My coding story: Nadia | Code Club, Iraq

A success to our team is to have a Code Club in every school in Iraq. Hi, I'm Nadia. I am the head of computer system department in Iraq. The thing that encouraged me to to keep in computer science is my parents. They were very supportive and encouraged me in every step. Now I'm passing this passion to my students and my children and the children that I work with at Code Club.

I always wanted to do a PhD, always wanted to do my postgraduate studies abroad. And the opportunity came through the Higher Education Ministry from Iraq. And I was lucky to get accepted at Brunel University. Through the Brunel Volunteering office, I learned about Code Club. As an international student, I always wanted to experience life as it is, not just being a student, but being part of the UK, being part of the community that I am in.

One of those opportunities was volunteering here at Oak Farm Library, running a Code Club. It added to me, my skills, and the same time I was able to share my expertise with the young children and to learn from them as well. When we think about Code Club, we think of coding and children making games or they are doing a website but Code Club is more than that.

The outcome and the effect is beyond just the technical stuff. They learn how to work as a team. They learn how to communicate between each other. They learn how to be independent on their learning and how to teach themselves, debug, and find errors, solve those errors, help each other, share resources. All that skills. The ones that you can't find in a book or you can't take in the training.

When I came back to Iraq, I decided to have a Code Club, the first Code Club in Iraq. We started by giving training to trainers and we were the first Code Club within the organisation to offer training to females-only trainers, because in Maysan you can find a doctor female, you can find a teacher female, but you can't find an ICT trainer.

Now, we are not just running in Maysan.

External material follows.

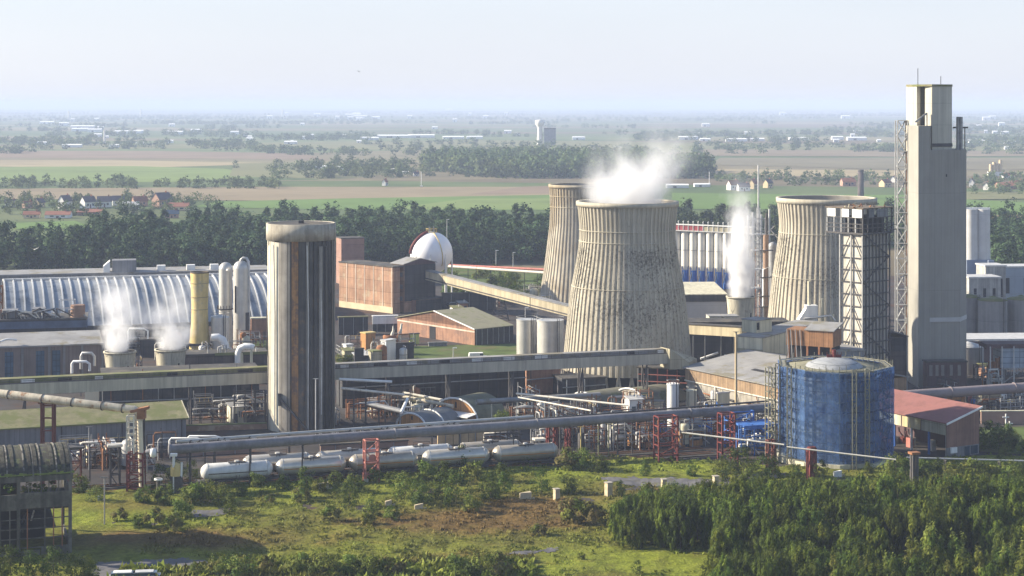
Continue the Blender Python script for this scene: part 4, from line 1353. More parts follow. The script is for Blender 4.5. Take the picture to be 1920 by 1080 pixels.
# ================================================================ left part of the works
def tank(name, label, px, Y, hw, top, m, cat='tank', group=None, roof='cone', rm=None, z0=0., extra=True, n=28):
    k = Y / F
    r, z1 = hw * k, zt(top, Y)
    T = thing(name, label, cat, (at(px, Y), Y, 0), 0, group)
    P(T, 'shell', m, lambda b: b.lathe([(r, z0), (r, z1)], n))
    if roof == 'cone':
        P(T, 'roof', rm or m, lambda b: b.lathe([(r + .12, z1 - .1), (r + .12, z1 + .05), (.01, z1 + r * .28)], n))
    elif roof == 'dome':
        P(T, 'dome', rm or m, lambda b: b.lathe([(r * cos(x) + .001, z1 + r * sin(x)) for x in np.linspace(0, pi / 2, 9)], n))
    else:
        P(T, 'roof', rm or m, lambda b: b.cyl(r + .08, z1 + .003, z1 + .25, n))
    if extra:
        P(T, 'ladder', STEELD, lambda b: (b.bar((r * .5, -r * .95, z0), (r * .5, -r * .95, z1 + .8), .14), b.bar((r * .5 + .5, -r * .9, z0), (r * .5 + .5, -r * .9, z1 + .8), .14)))
        P(T, 'roof_rail', STEEL, lambda b: b.lathe([(r, z1 + .9), (r + .07, z1 + .9), (r + .07, z1 + 1.0), (r, z1 + 1.0)], n) if roof != 'dome' else b.bar((0, 0, z1 + r * .8), (0, 0, z1 + r + 1), .3))
    return T


def steam_cup(label, px, Y, hw, top, hwb=None):
    k = Y / F
    z1 = zt(top, Y)
    r, rb = hw * k, (hwb or hw * .86) * k
    T = thing('vent_cooler', label, 'cooling tower', (at(px, Y), Y, 0))
    P(T, 'shell', CREAM2, lambda b: b.lathe([(rb, 0), (rb, z1 * .45), (rb + (r - rb) * .4, z1 * .75), (r, z1)], 40))
    P(T, 'inner_shell', DARK, lambda b: b.lathe([(r - .15, z1), (rb - .15, z1 * .45)], 40).disc(rb - .1, z1 * .5, 40))
    P(T, 'rim', CREAM2, lambda b: b.lathe([(r - .2, z1), (r + .16, z1 - .3), (r + .16, z1 + .1), (r - .2, z1 + .1)], 40))
    P(T, 'vent_door', DARK, lambda b: b.box(rb * .62, rb * .8, -rb * .78, -rb * .6, z1 * .35, z1 * .7))
    return T


CREAM2 = mat('cup_fibre', (.52, .48, .37), .8, .18, .3, panel=(2.6, 30, .03, .92), c2=(.36, .32, .24), p2=.58, sc2=.3, streak=.4)
steam_cup('pale fan cooler puffing steam beside the brown building', 225, 436, 29.5, 659)
steam_cup('stained pale fan cooler puffing steam next to the yellow chimney', 320, 442, 29, 655)
steam_cup('cream fan cooler blowing a tall white steam column before the white silos', 1388.5, 520, 26.5, 556)

k = 500 / F
T = thing('chimney', 'thick yellow chimney with flared foot', 'chimney', (at(374.5, 500), 500, 0))
P(T, 'shaft', YELL, lambda b: b.lathe([(20 * k, 0), (19 * k, zt(640, 500)), (16 * k, zt(605, 500)), (15.2 * k, zt(580, 500)), (17.3 * k, zt(511, 500))], 36))
P(T, 'cap', mat('soot', (.10, .08, .06)), lambda b: b.lathe([(17.3 * k - .3, zt(530, 500)), (17.3 * k - .3, zt(509.5, 500)), (17.3 * k + .1, zt(509.5, 500)), (17.3 * k + .1, zt(511.5, 500))], 36))
for py in (531, 557, 580):
    z = zt(py, 500)
    r = (15.2 + 2.1 * (580 - py) / 69) * k
    P(T, 'band', mat('dull_yellow', (.33, .27, .14)), lambda b: b.lathe([(r - .1, z), (r + .1, z), (r + .1, z + .18), (r - .1, z + .18)], 36))  # bands in a duller yellow than the shaft
P(T, 'platform', STEELD, lambda b: b.box(-24 * k, 24 * k, -3.2, 3.2, zt(646, 500), zt(642, 500)))

T = tank('column_vessel', 'domed pale process column without a gooseneck', 423, 515, 12.5, 504, SILV, 'process column', None, 'dome', extra=False)
k = 515 / F
P(T, 'platform', STEELD, lambda b: [b.cyl(14.5 * k, zt(580, 515), zt(578, 515), 14)] + [b.bar((2.3 * cos(x), 2.3 * sin(x), zt(580, 515)), (2.3 * cos(x), 2.3 * sin(x), zt(572, 515)), .15) for x in np.arange(3, 6.4, .4)])
P(T, 'nozzle', WHITE, lambda b: b.tube([(.8, -2, zt(505, 515)), (1.2, -2.5, zt(505, 515))], .35, 8))
T = tank('column_vessel', 'domed process column with a tall gooseneck pipe', 452, 512, 14.5, 503, SILV, 'process column', None, 'dome', extra=False)
k = 512 / F
P(T, 'gooseneck_pipe', PIPEL, lambda b: b.tube([(0, -.4, zt(490, 512)), (.1, -.4, zt(487, 512)), (.6, -.4, zt(483.5, 512)), (1.6, -.4, zt(484, 512)), (2.1, -.4, zt(490, 512)), (2.2, -.4, zt(520, 512)), (2.2, -.4, 0)], .42, 10))
P(T, 'dark_lining', STEELD, lambda b: b.box(.5, 2.4, -1.6, 1.6, 0, zt(585, 512)))
P(T, 'slot', DARK, lambda b: b.box(-1.5, -1.2, -2.0, -1.6, zt(585, 512), zt(535, 512)))
tank('storage_tank', 'squat cream tank below the domed columns', 413, 500, 17, 594, SILV)
T = thing('process_duct', 'fat white elbow duct beside the yellow chimney', 'duct', (at(397, 470), 470, 0))
P(T, 'duct', WHITE, lambda b: b.tube([(0, 0, zt(633, 470)), (1.6, 0, zt(632, 470)), (2.9, 0, zt(637, 470)), (3.6, 0, zt(648, 470)), (3.6, 0, .1)], .95, 12))
T = thing('process_duct', 'white hooped duct over the small tank right of the chimney', 'duct', (at(446, 455), 455, 0))
P(T, 'duct', WHITE, lambda b: b.tube([(0, 0, .1), (0, 0, zt(662, 455)), (.5, 0, zt(653, 455)), (1.8, 0, zt(649, 455)), (3.4, 0, zt(650, 455)), (4, 0, zt(652, 455))], .8, 12))
P(T, 'support', CREAM, lambda b: (b.cyl(1.1, .1, zt(662, 455), 14, (.2, .6)), b.box(3.1, 3.7, -.4, .4, .1, zt(654, 455))))
T = thing('storage_tank', 'white horizontal drum lying close to the round silo', 'tank', (at(478, 452), 452, 0))
P(T, 'drum', WHITE, lambda b: b.tube([(-.2, 0, 3.1), (.3, 0, 3.1), (3.2, .6, 3.1), (3.6, .7, 3.1)], [.4, 1.5, 1.5, .4], 16))
P(T, 'saddle', STEELD, lambda b: (b.box(.4, .8, -.8, .8, .1, 2.2), b.box(2.4, 2.8, -.2, 1.4, .1, 2.2)))

T, L, W, h = B('plant_building', 'brown grey workshop with tall blue windows behind the mossy conveyor', 'building', -60, 0, -70, 190, 652, 16, 440)
P(T, 'wall', mat('mauve_cladding', (.20, .165, .155), .85, .15, .2, panel=(3.4, 40, .05, .88), streak=.3), lambda b: b.box(0, L, 0, 15, 0, h))
P(T, 'roof', ROOFG, lambda b: b.slab([(-.4, -.5, h), (L + .4, -.5, h), (L + .4, 15.5, h + 1.4), (-.4, 15.5, h + 1.4)], .35))
for px in (22, 76, 104):
    x = (at(px, 445) - at(-60, 440)) / cos(R(16))
    P(T, 'window', mat('blue_pane', (.05, .10, .16), .25, .3, .3, panel=(.9, 1.4, .08, .8)), lambda b: b.box(x - 1., x + 1., -.06, .02, h - 8.5, h - 1.4))
for px in (45, 92, 118, 150, 186):
    x = (at(px, 445) - at(-60, 440)) / cos(R(16))
    P(T, 'pilaster', GREY, lambda b: b.box(x - .3, x + .3, -.25, -.003, 0, h))
P(T, 'skylight', WHITE, lambda b: b.tube([(6 + 5.4 * f, .3 + f, h + .4 + 1.2 * sin(f * 2.4)) for f in np.linspace(0, 1, 7)], .3, 6))

T, L, W, h = B('plant_building', 'dark low block cluttered with pipes before the vaulted hall', 'building', -60, 0, -70, 162, 604, 12, 500)
P(T, 'wall', GREYD, lambda b: b.box(0, L, 0, 14, 0, h))
P(T, 'roof', ROOFD, lambda b: b.box(-.3, L + .3, -.3, 14.3, h + .003, h + .4))
P(T, 'roof_strip', mat('blue_edge', (.08, .11, .17)), lambda b: b.box(-.3, L + .3, -.42, -.303, h - 2.2, h - .2))
for i in range(16):
    x = random.uniform(6, L - 2)
    P(T, 'roof_pipe', random.choice((PIPEW, GALV, STEELD, STEELD, STEEL)), lambda b: b.tube([(x, random.uniform(.5, 5), h + .4), (x, 1.5, h + random.uniform(1.5, 3.2)), (x + random.uniform(1, 5), 1.6, h + random.uniform(1.5, 3.2)), (x + 5, 2, h + .4)], random.uniform(.1, .3), 6))
P(T, 'roof_frame', GALV, lambda b: b.lattice(L - 7.5, L - 3.2, 2, 5, h + .4, h + 5.2, 2, .16, False))
P(T, 'roof_drum', mat('brown_drum', (.26, .16, .11)), lambda b: b.cyl(2.0, h + .4, h + 3.8, 20, (L - 2.4, 3)))
P(T, 'roof_house', GREY, lambda b: (b.box(8, 13, 3, 8, h + .403, h + 2.6), b.box(17, 20.5, 3, 8, h + .403, h + 2.9)))
P(T, 'roof_tower', RUST, lambda b: b.lattice(7.0, 9.0, 2, 4, h + .4, h + 9.5, 4, .2))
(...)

We have different clubs in different provinces, all together, around nine or ten clubs now. The second thing that I took with me was, of course the resources from the Raspberry Pi Foundation. Not every child has a has a smartphone or a device. The Foundation also introduced the unplugged activities, which was amazing.

It was very important to to us because we can use and we can teach computer science without the need for a computer. So I support the volunteers to translate all those resources from English to Arabic. The experience for the children, they would have in a Code Club, they will take it through the whole their whole life. It will stick with them until they are adults.

And they will remember being in the club, learning this stuff, and working together.